__What you are asked to do__. Transcribe the listing that follows in full, omitting pictures.

__Supplied information__.
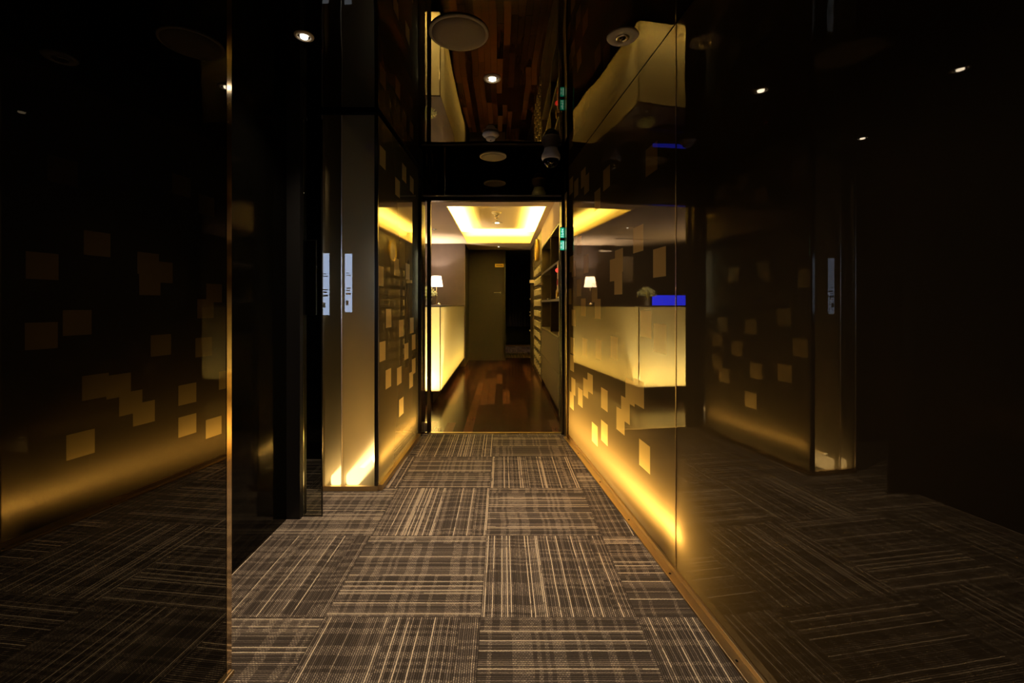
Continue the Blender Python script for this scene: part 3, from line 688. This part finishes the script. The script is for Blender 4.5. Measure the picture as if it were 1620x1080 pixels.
for i in range(5):
    for j in range(10):
        loc = Vector((XS, YL0+pw*(i+.5), .06+ph*(j+.5)))-Vector((XS+.18, (YL0+YL1)/2, 0))
        if first: door0.location = loc; first = False; continue
        d = door0.copy(); COL.objects.link(d); d.parent = lk; d.location = loc
        for c in (h0, k0):
            e2 = c.copy(); COL.objects.link(e2); e2.parent = d
# clock
t = thing('wall_clock', (XS, 7.13, 2.03), 'round gold rimmed wall clock above the shoe lockers', 'clock')
MB().lathe([(.165, 0), (.178, -.01), (.178, -.045), (.160, -.05), (.158, -.03)], n=48, axis='X', cap=False).build('rim', 'gold', t)
MB().lathe([(.160, -.001), (.160, -.030), (.002, -.031)], n=48, axis='X').build('clock_face', 'clockface', t)
b = MB()
for k in range(12):
    a = k*math.pi/6; c, s = math.cos(a), math.sin(a)
    b.tube([(-.033, .128*s, .128*c), (-.033, .148*s, .148*c)], .004, 5)
b.build('hour_marks', 'ink', t)
MB().tube([(-.036, 0, 0), (-.036, .05, .06)], .004, 6).build('hour_hand', 'ink', t)
MB().tube([(-.039, 0, 0), (-.039, .02, -.115)], .003, 6).build('minute_hand', 'ink', t)

# ------------------------------------------------------------ far door and wall fittings
d2 = bpy.data.objects.new('door_2', None); COL.objects.link(d2); d2.location = (-.33, 9.18, 0); struct(d2, 'tall brown flush door at the far end of the reception', 'door')
MB().box(-.37, 0, 0.0, .37, .05, HR).build('door_leaf', 'brown_door', d2)
MB().box(.15, -.025, 1.395, .30, -.012, 1.412, bev=.003).build('handle', 'steel', d2)
MB().box(.275, -.025, 1.385, .30, 0, 1.42).build('handle_mount', 'steel', d2)
MB().box(.255, -.006, 1.60, .34, 0, 1.65).build('lock_plate', 'black_matt', d2)
t = thing('door_sign', (-.065, 9.18, 1.965), 'small gold name plate on the far brown door', 'sign')
MB().box(-.093, -.008, -.036, .093, 0, .036, bev=.002).build('plate', 'gold', t)
b = MB()
for k in range(5): b.box(-.06+k*.026, -.0095, -.012, -.045+k*.026, -.008, .012)
b.build('lettering', 'ink', t)
d3 = sbox('door_3', 'dark_wood', .565, 8.12, 0.01, .578, 8.98, 1.98, 'dark side door beyond the lockers', 'door')
for z, w_ in ((1.25, .05), (.92, .03), (.99, .02), (.62, .04)):
    MB().box(.540, 8.86, z, .565, 8.86+w_, z+.03, bev=.002).build('door_fitting', 'steel', d3)
t = thing('leaflet_holder', (.578, 8.06, 1.55), 'small tray of cream leaflets on the wall beside the lockers', 'leaflet holder')
MB().box(-.09, -.05, -.02, 0, .05, -.005).build('tray', 'dark_metal', t)
MB().box(-.085, -.045, -.005, -.005, .045, .05).build('leaflets', 'paper', t)
# passage curtain and step
b = MB(); nseg = 60
for side in (0, .01):
    pass
vs1 = []
for i in range(nseg+1):
    x = .07+i*(.88/nseg); y = 12.3+.03*math.sin(i*1.1)
    vs1.append((b.v((x, y, .55)), b.v((x, y, 2.28)), b.v((x, y+.006, 2.28)), b.v((x, y+.006, .55))))
for a, c in zip(vs1, vs1[1:]):
    for k in range(4): b.bm.faces.new((a[k], c[k], c[(k+1) % 4], a[(k+1) % 4]))
tag(b.build('curtain', 'cloth'), 'dark folded curtain hanging in the passage beyond the reception', 'curtain')
sbox('trim_6', 'brass', .06, 12.28, 0.0, .96, 12.36, .03, 'low light metal step edge in the far passage', 'step')
spot('passage_fill_lamp', (.3, 11.2, HR-.02), (.3, 11.6, 0), 25, (1, .6, .4), 60)  # added light for the passage carpet, without a fixture

# ------------------------------------------------------------ reflected exit sign, modelled as glowing plates on the right post
t = thing('reflected_exit_sign', (PXX(889.2, D-.062), D-.062, 1.73), 'narrow green glowing plate for the reflected exit sign on the right doorway post', 'sign')
MB().box(-.020, -.008, -.105, .020, .0, .105, bev=.002).build('housing', 'dark_metal', t)
MB().box(-.017, -.010, .010, .017, -.008, .098).build('upper_face', 'green', t)
MB().box(-.017, -.010, -.098, .017, -.008, -.014).build('lower_face', 'green', t)
b = MB()
for (x0, z0, x1, z1) in ((-.002, .075, .008, .088), (-.002, .052, .004, .076), (-.010, .062, .012, .067), (.002, .030, .010, .053), (-.010, .034, -.002, .040), (-.012, .018, .012, .023), (.004, -.09, .013, -.022), (-.013, -.085, -.006, -.06), (-.013, -.05, -.006, -.03)):
    b.box(x0, -.0112, z0, x1, -.010, z1)
b.build('pictogram', 'signwhite', t)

__Correct output__.
Continue the Blender Python script for this scene: part 3, from line 688. This part finishes the script. The script is for Blender 4.5. Measure the picture as if it were 1620x1080 pixels.
for i in range(5):
    for j in range(10):
        loc = Vector((XS, YL0+pw*(i+.5), .06+ph*(j+.5)))-Vector((XS+.18, (YL0+YL1)/2, 0))
        if first: door0.location = loc; first = False; continue
        d = door0.copy(); COL.objects.link(d); d.parent = lk; d.location = loc
        for c in (h0, k0):
            e2 = c.copy(); COL.objects.link(e2); e2.parent = d
# clock
t = thing('wall_clock', (XS, 7.13, 2.03), 'round gold rimmed wall clock above the shoe lockers', 'clock')
MB().lathe([(.165, 0), (.178, -.01), (.178, -.045), (.160, -.05), (.158, -.03)], n=48, axis='X', cap=False).build('rim', 'gold', t)
MB().lathe([(.160, -.001), (.160, -.030), (.002, -.031)], n=48, axis='X').build('clock_face', 'clockface', t)
b = MB()
for k in range(12):
    a = k*math.pi/6; c, s = math.cos(a), math.sin(a)
    b.tube([(-.033, .128*s, .128*c), (-.033, .148*s, .148*c)], .004, 5)
b.build('hour_marks', 'ink', t)
MB().tube([(-.036, 0, 0), (-.036, .05, .06)], .004, 6).build('hour_hand', 'ink', t)
MB().tube([(-.039, 0, 0), (-.039, .02, -.115)], .003, 6).build('minute_hand', 'ink', t)

# ------------------------------------------------------------ far door and wall fittings
d2 = bpy.data.objects.new('door_2', None); COL.objects.link(d2); d2.location = (-.33, 9.18, 0); struct(d2, 'tall brown flush door at the far end of the reception', 'door')
MB().box(-.37, 0, 0.0, .37, .05, HR).build('door_leaf', 'brown_door', d2)
MB().box(.15, -.025, 1.395, .30, -.012, 1.412, bev=.003).build('handle', 'steel', d2)
MB().box(.275, -.025, 1.385, .30, 0, 1.42).build('handle_mount', 'steel', d2)
MB().box(.255, -.006, 1.60, .34, 0, 1.65).build('lock_plate', 'black_matt', d2)
t = thing('door_sign', (-.065, 9.18, 1.965), 'small gold name plate on the far brown door', 'sign')
MB().box(-.093, -.008, -.036, .093, 0, .036, bev=.002).build('plate', 'gold', t)
b = MB()
for k in range(5): b.box(-.06+k*.026, -.0095, -.012, -.045+k*.026, -.008, .012)
b.build('lettering', 'ink', t)
d3 = sbox('door_3', 'dark_wood', .565, 8.12, 0.01, .578, 8.98, 1.98, 'dark side door beyond the lockers', 'door')
for z, w_ in ((1.25, .05), (.92, .03), (.99, .02), (.62, .04)):
    MB().box(.540, 8.86, z, .565, 8.86+w_, z+.03, bev=.002).build('door_fitting', 'steel', d3)
t = thing('leaflet_holder', (.578, 8.06, 1.55), 'small tray of cream leaflets on the wall beside the lockers', 'leaflet holder')
MB().box(-.09, -.05, -.02, 0, .05, -.005).build('tray', 'dark_metal', t)
MB().box(-.085, -.045, -.005, -.005, .045, .05).build('leaflets', 'paper', t)
# passage curtain and step
b = MB(); nseg = 60
for side in (0, .01):
    pass
vs1 = []
for i in range(nseg+1):
    x = .07+i*(.88/nseg); y = 12.3+.03*math.sin(i*1.1)
    vs1.append((b.v((x, y, .55)), b.v((x, y, 2.28)), b.v((x, y+.006, 2.28)), b.v((x, y+.006, .55))))
for a, c in zip(vs1, vs1[1:]):
    for k in range(4): b.bm.faces.new((a[k], c[k], c[(k+1) % 4], a[(k+1) % 4]))
tag(b.build('curtain', 'cloth'), 'dark folded curtain hanging in the passage beyond the reception', 'curtain')
sbox('trim_6', 'brass', .06, 12.28, 0.0, .96, 12.36, .03, 'low light metal step edge in the far passage', 'step')
spot('passage_fill_lamp', (.3, 11.2, HR-.02), (.3, 11.6, 0), 25, (1, .6, .4), 60)  # added light for the passage carpet, without a fixture

# ------------------------------------------------------------ reflected exit sign, modelled as glowing plates on the right post
t = thing('reflected_exit_sign', (PXX(889.2, D-.062), D-.062, 1.73), 'narrow green glowing plate for the reflected exit sign on the right doorway post', 'sign')
MB().box(-.020, -.008, -.105, .020, .0, .105, bev=.002).build('housing', 'dark_metal', t)
MB().box(-.017, -.010, .010, .017, -.008, .098).build('upper_face', 'green', t)
MB().box(-.017, -.010, -.098, .017, -.008, -.014).build('lower_face', 'green', t)
b = MB()
for (x0, z0, x1, z1) in ((-.002, .075, .008, .088), (-.002, .052, .004, .076), (-.010, .062, .012, .067), (.002, .030, .010, .053), (-.010, .034, -.002, .040), (-.012, .018, .012, .023), (.004, -.09, .013, -.022), (-.013, -.085, -.006, -.06), (-.013, -.05, -.006, -.03)):
    b.box(x0, -.0112, z0, x1, -.010, z1)
b.build('pictogram', 'signwhite', t)